In diesem Sinn wollen wir 2017 an die Reformation gedenken und das Reformationsjubiläum feiern. Und in diesem Sinn habe ich der Arbeit an der Lutherbibel gedacht. Luthers Arbeit an der Übersetzung der Bibel wollte dem Wort und dem Willen Gottes auf der Spur bleiben. Und das will reformatorische Theologie bis heute. Sie will erkennen und sie will bekennen, "was Christum heute treibet". Oder um es mit Bonhoeffer zu sagen "Wer Christus heute für uns eigentlich ist"[16] .

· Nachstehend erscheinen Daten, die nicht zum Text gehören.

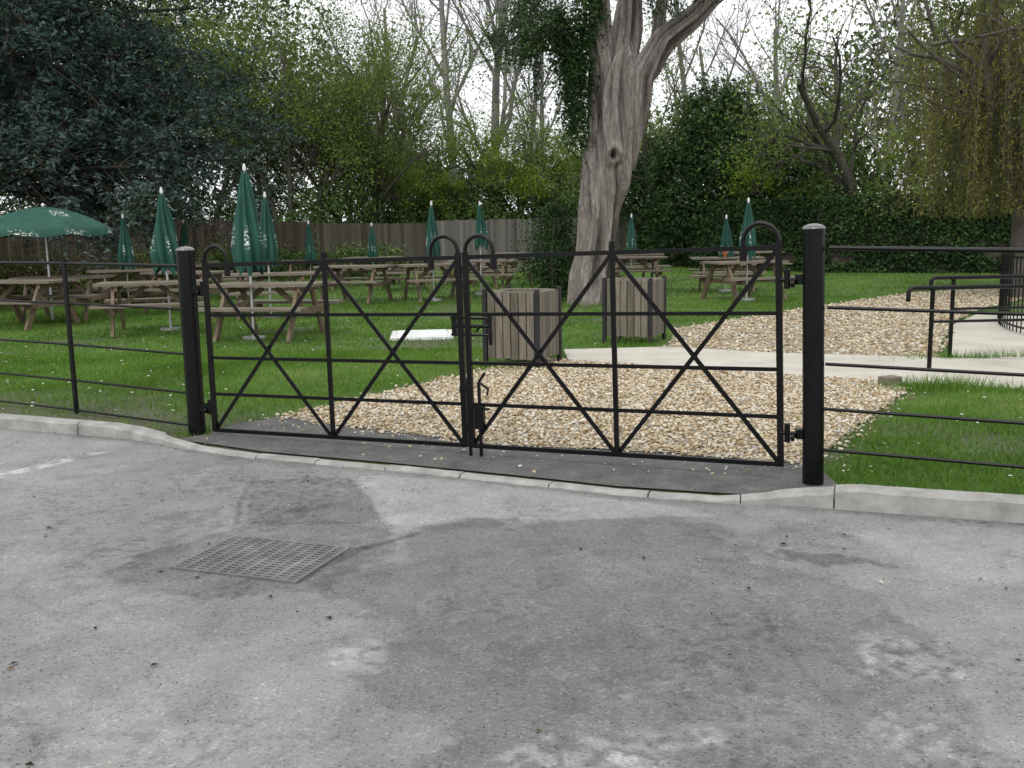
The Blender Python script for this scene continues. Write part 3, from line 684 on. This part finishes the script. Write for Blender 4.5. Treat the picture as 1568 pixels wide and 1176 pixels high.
def shrub(name,blobs,mat,size,seed,dens=1.0,branches=True):
    g=rs(seed); PP=[];TT=[];sg=[]
    for (c,r,n) in blobs:
        c=np.array(c,float);r=np.array(r,float); nc=max(12,int(n*dens/70)); u=nrm(g.normal(0,1,(nc,3)))*(g.uniform(.25,1.12,(nc,1))**.55)
        cc=c+u*r; cc=cc[cc[:,2]>.1]; tc=g.uniform(0,1,len(cc)); sel=g.integers(0,len(cc),int(n*dens)); cs=(.14*r.mean()**.5+.08)*g.uniform(.5,1.6,len(cc))
        PP.append(cc[sel]+g.normal(0,1,(len(sel),3))*cs[sel][:,None]*np.array([1,1,.8])); TT.append(.1+.5*tc[sel]+g.uniform(-.15,.4,len(sel)))
        k=14; tgt=c+nrm(g.normal(0,1,(k,3))+[0,0,.6])*r*1.25; b0=np.tile(c-np.array([0,0,r[2]*.9]),(k,1)); b0[:,2]=np.maximum(b0[:,2],0); mid=(b0+tgt)/2+g.normal(0,.1,(k,3))
        sg.append((b0,mid,np.full(k,.04),np.full(k,.022))); sg.append((mid,tgt,np.full(k,.022),np.full(k,.008)))
    e=empty(name)
    if branches: tubes('stems',sg,M_bark_far,parent=e)
    P=np.concatenate(PP); ok=P[:,2]>.02
    leaves('leaves',P[ok],size,np.concatenate(TT)[ok],mat,seed+1,parent=e); return e

# --- distant woodland backdrop
g=rs(77); n=105000
X=g.uniform(-52,52,n); Y=g.uniform(54,68,n); U_=X/Y*60
hmax=np.interp(U_,[-50,-13,-9,-6,-4,4,8,12,18,26,50],[19,17,10.5,6.5,5.6,5.6,7.2,7.0,9.5,15,19])
hm=hmax*(.72+.55*fbm(U_*.28,Y*.1,8))
Z=hm*g.uniform(0,1,n)**.75*(1+.1*g.normal(0,1,n))
cl=fbm(X*.6+Z*.15,Z*.7,12,3)
ok=cl>.34; leaves('background_woodland',np.stack([X,Y,np.maximum(Z,.2)],-1)[ok],.22,(cl[ok]-.3)*1.4+g.uniform(-.2,.25,ok.sum()),M_far,78)

# --- spring-green trees, left
for i,(x,y,h,st,nl,mt,ts) in enumerate([(-16.5,40,11,3,22000,M_mgreen,0),(-12.3,39.5,11.5,3,32000,M_lgreen,-.1),(-8.8,39,10.5,4,38000,M_lgreen,.0),(-5.9,41,9.2,4,30000,M_lgreen,.0),(-20.5,38,12,2,14000,M_mgreen,0),(-3.2,43,6.4,3,12000,M_lgreen,0)]):
    leafy_tree('willow_tree' if mt is M_lgreen else 'broadleaf_tree',(x,y,0),h,.14,200+i*3,mt,nl,.062,st,tshift=ts,spread=.26)
bspec=[(.05,.02,10,.6,.45),(.10,.06,7,.6,.6),(.13,.05,6,.55,.6),(.16,.02,0,0,0)]
for i,(x,y,h,r) in enumerate([(-2.6,50,17,.26),(-.8,51,18,.3),(-5.4,54,15,.2),(1.6,53,14,.2),(.6,56,15,.18),(8.5,48,14,.2),(13.5,50,15,.25),(17.5,46,15,.25),(-7.8,56,16,.2),(11,52,13,.2)]):
    leafy_tree('bare_tree',(x,y,0),h,r,300+i*3,M_far,900,.07,1,bark=M_bark_pale,spec=bspec,spread=.3)
shrub('hedge',[((x,39.5+1.2*math.sin(x),1.7+.5*math.sin(x*1.7)),(1.5,1.1,1.6),4200) for x in np.arange(-20,-4,1.7)],M_mgreen,.075,401)
shrub('laurel_shrub',[((x,42.6+.5*math.sin(x*3),1.7+.5*math.sin(x*2.1)),(1.4,1.0,1.6),5200) for x in np.arange(-4.2,5.5,1.5)],M_mgreen,.085,411)
shrub('spring_shrub',[((-2.7,41.6,2.9),(1.0,.6,.7),2200),((-.4,42.2,3.9),(1.2,.6,.8),2600),((1.0,41.9,3.2),(.9,.6,.7),2000),((-1.4,44,5),(1.6,1,1.0),2400),((2.2,43.9,4.6),(1.5,1,1.2),2600),((-4.6,40.3,3.4),(1.3,.7,.9),2200)],M_bgreen,.065,421)
shrub('blossom_shrub',[((1.2,44.2,5.0),(1.1,.6,.9),1100)],M_blossom,.05,425)
leafy_tree('hawthorn_tree',(.9,44.5,0),6.5,.1,430,M_lgreen,11000,.065,4)
# --- right side
shrub('ivy_thicket',[((6.2,36,2.4),(1.3,1.2,2.2),8000),((7.6,34.6,3.6),(1.6,1.2,2.4),9000),((8.9,33.8,2.6),(1.5,1.2,2.0),8000),((7.4,36,5.4),(1.1,1.1,1.2),3500),((5.3,39.5,3.2),(1.2,1,1.6),4500),((10.2,33.6,1.9),(1.3,1.1,1.7),5000)],M_dgreen,.085,441)
shrub('bramble_hedge',[((x,31.5-(x-11)*.4,1.7+.5*math.sin(x*1.9)),(1.4,1.1,1.6),5000) for x in np.arange(11,25,1.6)],M_mgreen,.075,451)
shrub('spring_shrub',[((8.1,33.0,3.1),(.8,.5,.7),1500),((9.8,32.6,2.3),(.9,.5,.6),1500),((12.6,31,3.9),(1.2,.8,1.0),2600),((16.5,29.5,3.0),(1.4,.8,1.2),3000),((14.5,30.3,4.6),(1.1,.8,1.0),2000)],M_bgreen,.06,461)
for i,(x,y,h,r,lx,mt,nl) in enumerate([(12.2,31.5,9.5,.24,-.42,M_lgreen,4500),(15.2,33,11,.28,.02,M_lgreen,10000),(10.2,36,9,.2,.05,M_lgreen,7000),(18.5,31,10,.25,-.1,M_lgreen,13000),(21.5,30,10,.25,-.1,M_mgreen,11000),(6.0,40,8,.16,.05,M_lgreen,8000)]):
    leafy_tree('broadleaf_tree',(x,y,0),h,r,500+i*3,mt,nl,.062,1,leanv=(lx,0),spread=.28,spec=[(.13,.03,9,.8,.5),(.18,.05,7,.7,.55),(.2,.03,5,.6,.6),(.22,0,0,0,0)])
gg=rs(46); Q=[]
for i in range(len(WP)-1):
    a=np.array(WP[i]);b_=np.array(WP[i+1]);n=int(np.linalg.norm(b_-a)*1900); t=gg.uniform(0,1,n)[:,None]; p=a+(b_-a)*t; z=gg.uniform(0,2.3,n)**1
    d=(b_-a)/np.linalg.norm(b_-a); nn=np.array([d[1],-d[0]]); nn=nn if nn[1]<0 else -nn
    m_=fbm(p[:,0]*1.1+p[:,1],z*1.3,5)>(.42-.16*z/2); off=gg.uniform(.13,.34,n)[:,None]
    Q.append(np.concatenate([p+nn*off,z[:,None]],1)[m_])
Q=np.concatenate(Q); leaves('ivy',Q,.07,fbm(Q[:,0]*2,Q[:,2]*2,6)+gg.uniform(-.3,.3,len(Q)),M_dgreen,47)
shrub('yew_shrub',[((.90,19.9,.75),(.42,.4,.85),8000),((.92,19.9,1.5),(.3,.3,.4),2600)],M_dgreen,.035,471)
shrub('berberis_shrub',[((x,21.8+.3*math.sin(x*4),.45),(.75,.5,.5),3300) for x in np.arange(-15,-7,1.0)],mat_tint('leaf_bronze',[(0,(.06,.04,.025)),(.5,(.10,.11,.04)),(1,(.17,.18,.08))],transl=.0),.04,481)
shrub('low_hedge',[((x,32+.3*math.sin(x*4),.45),(.9,.5,.45),1800) for x in np.arange(-12,-3,1.3)],M_mgreen,.06,491)

# --- cedar, left
g=rs(600); e_=empty('cedar_tree',(-13.6,25,0))
tubes('trunk',[(np.array([[0,0,z] for z in range(0,13,2)],float),np.array([[.05,0,z+2] for z in range(0,13,2)],float),np.linspace(.55,.25,7),np.linspace(.5,.2,7))],M_bark_dark,sides=12,parent=e_)
nl=66; zz=np.concatenate([np.linspace(2.3,4.2,24),g.uniform(4.0,11,nl-24)]); P=np.stack([g.normal(0,.1,nl),g.normal(0,.1,nl),zz],-1)
az=g.uniform(-1.9,.7,nl); az[:24]=g.permutation(np.linspace(-1.6,.3,24)); D=np.stack([np.cos(az),np.sin(az),g.uniform(.05,.25,nl)],-1)
Ls=g.uniform(4.8,6.8,nl)*np.interp(zz,[2,5,11],[1.12,.98,.82])
segs,allp=grow(g,P,D,Ls,np.full(nl,.09),[(.06,-.05,15,.8,.30),(.12,-.05,6,.7,.5),(.15,-.09,0,0,0)])
tubes('branches',segs,M_bark_dark,parent=e_)
tw=allp[-1][:,1:]; pts=tw.reshape(-1,3); lid=np.repeat(g.uniform(0,1,len(tw)),tw.shape[1]); n=125000; sel=g.integers(0,len(pts),n)
Q=pts[sel]+g.normal(0,1,(n,3))*np.array([.13,.13,.045]); hgt=Q[:,2]
T=.05+.4*lid[sel]+g.uniform(-.1,.35,n)+np.interp(hgt,[1.2,3.0,4.5],[.42,.22,0])
leaves('needles',Q,.05,T,M_cedar,601,elong=1.7,flat=.5,parent=e_,down=.3)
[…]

Ich danke Ihnen für Ihre Aufmerksamkeit!


Fußnoten:

  1. vgl. Luther, Biblia 3, 43*
  2. WA Briefe Bd. 2, S. 614, 19-21
  3. Hamburg 1855, S.25 f.
  4. Augustinus, de doctrine Christiana 2,16,18,28-31.
  5. Erasmus, Ratio seu methodus compendio perveniendi ad veram theologiam, 184, 23-30.
  6. J. Mathesius, Historien, Nürnberg 1565, in der Ausgabe Nürnberg M.D.LXXX Bl 151.
  7. AWA (Archiv zur Weimarer Ausgabe der Werke Martin Luthers. Texte und Untersuchungen) 2,420,10-14.
  8. AWA 2,420, 17f.
  9. WA 2,553,6-11
  10. J. Mathesius, Historien, Nürnberg 1565, in der Ausgabe Nürnberg M.D.LXXX Bl 151.
  11. WA- B 8, 32.
  12. WA – B 101, 590
  13. שְׁלֹשָׁ֣ה גְ֠בִעִים מְֽשֻׁקָּדִ֞ים בַּקָּנֶ֣ה הָאֶחָד֮ כַּפְתֹּ֣ר וָפֶרַח֒ וּשְׁלֹשָׁ֣ה גְבִעִ֗ים מְשֻׁקָּדִ֛ים בְּקָנֶ֥ה אֶחָ֖ד כַּפְתֹּ֣ר וָפָ֑רַח כֵּ֚ן לְשֵׁ֣שֶׁת הַקָּנִ֔ים הַיֹּצְאִ֖ים מִן־הַמְּנֹרָֽה׃
  14. ἐκ τῶν καλαμίσκων αὐτῆς οἱ βλαστοὶ ἐξέχοντες τρεῖς ἐκ τούτου καὶ τρεῖς ἐκ τούτου ἐξισούμενοι ἀλλήλοις
  15. 1.Mose/Gen 11, 10 Dies ist das Geschlecht Sems: Sem war 100 Jahre alt und zeugte Arpachschad zwei Jahre nach der Sintflut 11 und lebte danach (statt „nachdem er Arpachad gezeugt hatte“) 500 Jahre und zeugte Söhne und Töchter.
  16. Dietrich Bonhoeffer, Widerstand und Ergebung, Brief an Bethge vom 30.4.1944.